Spoken like a true masochist, my friend, and I’m sure it makes you feel very morally superior to make common cause with a bunch of assholes who would surely kill you and your whole family if they ever got the chance. This is nothing but ‘coexistence’ gone mad. It’s all well and good to see another person’s point of view and value empathy as a general rule. But I’m calling bullshit on this line of reasoning because some things are beyond the pale and need to be inserted in the garbage bin of history for the good of all mankind. (Insert joke about Andy Grammer’s latest release here.)
In the above commenter’s world of Chomskyan liberalism gone berserk, all ideas are equal, all bodies equivalent in worth. The sniper who shoots at passerby from a bell tower is no worse than the policeman who shoots him and brings his reign of terror to an end. (Perhaps the cop should have offered a compromise: “Mr. Sniper, would it be OK if you just shot at people Monday, Wednesday, Friday and alternate Sundays? I think we could live with that. Some of us anyway, the ones who don’t get shot, I mean.”)

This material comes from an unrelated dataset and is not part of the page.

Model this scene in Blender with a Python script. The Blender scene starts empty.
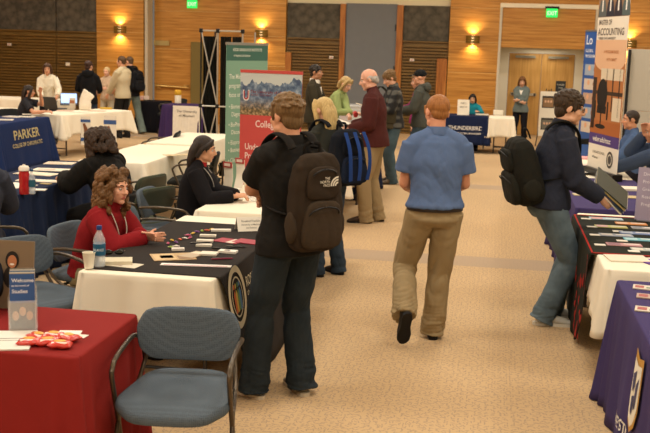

Attempting to compromise with Islamic fundamentalism is a useless endeavor. To those of you who are reading this at a squat house and think I’m buying into The Man’s international battles, allow me to remind you of one salient fact. If you lived in Islamic State territory, sitting around with a 40-ouncer watching crabs crawl up your girlfriend’s dreadlocks simply would not be an option. As much as you feel American society has left you behind and good riddance to it, your apathetic ass would be the first to go in a theocracy. So if you value your indolence and your I-don’t-give-a-fuck attitude, please recognize that while you may feel alienated, you aren’t an alien. You’re one of US.
To those of you whose lens of progressive politics views all government action with suspicion, or who feel under threat from heterosexuals, white people, the wealthy. or any other manifestation of a hated status quo, consider this. There are no ethnic minority rights in IS territory, no privileges for gays or lesbians, only shame, fear and certain death. In Sudan, another Muslim theocracy, black Africans are routinely subjected to rape, torture, and murder just for existing. I could list many more examples, but you get the picture.
Because of the core American belief in freedom of speech at least you’ve heard of Ani DiFranco or Fela Kuti or Laura Jane Grace or Ozomatli or MLK or Eldridge Cleaver or Dan Savage or Catherine McKinnon or Cesar Chavez or Che Guevara or Salman Rushdie or William Burroughs or thousands of other non-mainstream voices that would have been put to death under an Islamic State. In other words, though the very thought galls you to no end, you are also one of US. That includes all the women’s studies majors, social justice warriors and community organizers, too.
Some of you consider yourselves to be citizens of the world, above the fray of petty national interests. You can’t be bothered with patriotism—that’s for those in the flyover states, not a seasoned traveler like yourself. Well, it’s a nice fantasy, but I wonder if because of your enlightened views on citizenship the 9/11 hijackers would have thrown you a parachute before they killed everyone else on those planes. Somehow, I kind of doubt it.
Personally, I opposed both Middle East wars of the past decade on the grounds that they wouldn’t be an effective deterrent to radical Islam, while I was just fine with turning bin Laden and his pals into corpses. I think events have proved me correct, but that’s a debate for another time. A debate I’m willing to have because although I’m an opinionated prick from the word ‘go’ I’m still interested in what everybody else has to say about things. My mind can comprehend nuance and the malleability of moral action under changing circumstances. That would be impossible to achieve if all of my values originated from a single book that’s over a thousand years old.
There is one point I won’t ever concede though, to those from the Middle East or even right here at home who would shut me and my countrymen up rather than hear us out.
I’m on our side not theirs and I’d still rather be US than THEM. How about you?